ついでに言うと、最近の短い文章の問題は「タイムショック」を意識してます。「キング・オブ・クイズ」は問題の質が良いし、「ミリオネア」もまあまあなんだけど、「タイムショック」はひどいよ。過去の遺産の一部を使ってるだけだもん。問題だけ聞いてたら再放送かと思う。

−最近HPに「クイズ界」がらみの文章が減ってきたように思いますが、なぜですか?
今はここに挙げてきたクイズ番組を含め、誰もがクイズに触れる場が「社会的に存在する」時代です。何千人がTVの前で「実際の勝負」までできてしまう時代なわけです。私の関心も「社会的な場のクイズ」に移っています。正直言って「社会的に存在しない」クイズ界は視界に入ってこなくなりました。

−そうすると今後の「クイズ界」がどうなるか、どうなるべきかということには関心がないわけですね?
はい、全く。もう、100人や200人の歪んだ価値観に影響を受けることなくクイズに参加することが可能なわけですからね。わかりやすく言えば「クイズ番組があるからオープンはいらない」という人がいたっていいわけですよ。その人がクイズに触れることに変わりはないわけだから。
そういう意味では、クイズ界が現在と変わらぬ価値観を持つ人達の集合体であってもいいでしょう。そういう中に自らの存在意義を見出す人も一定の割合でいるんだろうし。
また、そうじゃなくて、「クイズ番組」で「クイズ」に興味を持った人を大事にしていくんだ、というのであれば、その努力をしていけばいいわけですよね。もちろん、その中で私のHPとかBSQをヒントにしてもらうことは歓迎しますよ。

−BSQの活動も始まったんですよね?
はい。この半年で仲間内以外では2ヶ所に出張しました。いずれも「クイズ界」の人達です。おかげさまで好評でしたが、その後どのように広がっているかはわからないです。

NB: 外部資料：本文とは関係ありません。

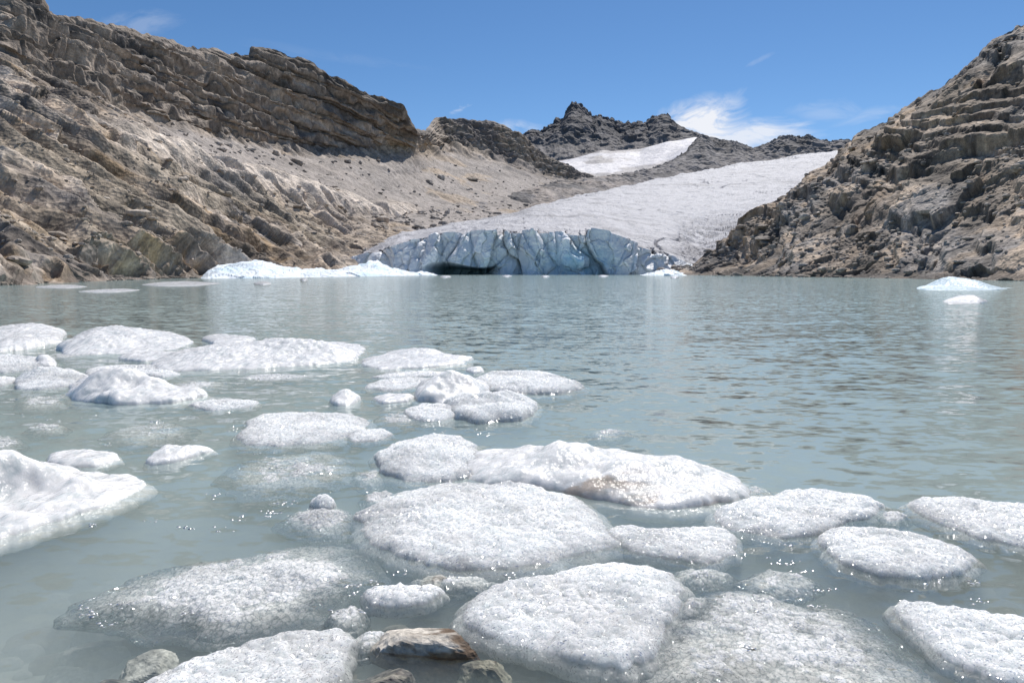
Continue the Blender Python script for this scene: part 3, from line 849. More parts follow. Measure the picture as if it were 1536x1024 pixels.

−それでも、当初思っていたより反応が早いわけですから、21世紀中にスタンダードになる可能性はあるんじゃないですか?
いや、私が目指している所は遠いんですよ。例えば、今は一般的に、友達が4人集まった時に「麻雀やろう」とか「プレステやろう」とか「トランプやろう」というのはあっても、「クイズやろう」ってのは絶対にないですよね。そういう選択肢の中に1%でも「クイズ」というのが入りこむ状態が、私の言う「スタンダード」なんです。
だから、もっとクイズ好きでないゲーム好きの人にも興味を持って欲しいとは思ってます。BSQは「クイズ自体のゲーム化」ですからね。

−えーと、「追記」は・・・?
本当にすいません。書きたいことは結構あるんですが。「あの日」から阪神ファンをやめてメッツファンになったこととか。5月中には何とかしたいです。

−今後の「定例会見」の予定は?
正直言って、ささき君のHPが私のより早く立ち上がってたら、「定例会見」のメニュー自体必要なかったと思ってます。クイズ番組で学歴が紹介されることとからめて「クイズと受験の相似点(ある程度までは暗記で対応できるが、それ以上のレベルではプラスアルファが必要で、実はその部分に面白さがある)」の話を書こうと思ってたんだけど、それすら書かれてる。今回の前半の話もかなり彼の影響を受けているし。
番組に出たりしない限り、半年に1回だと思って下さい。

−では、最後に一言。
仕事が忙しくなって、更新ペースが遅くなるかも知れません。それでも、HPを休止させるつもりはありませんので、気長に待っていて下さい。こういう時代だからこそ消費される問題でなく、消化される問題を作り続けていきますので、今後ともよろしくお願い致します。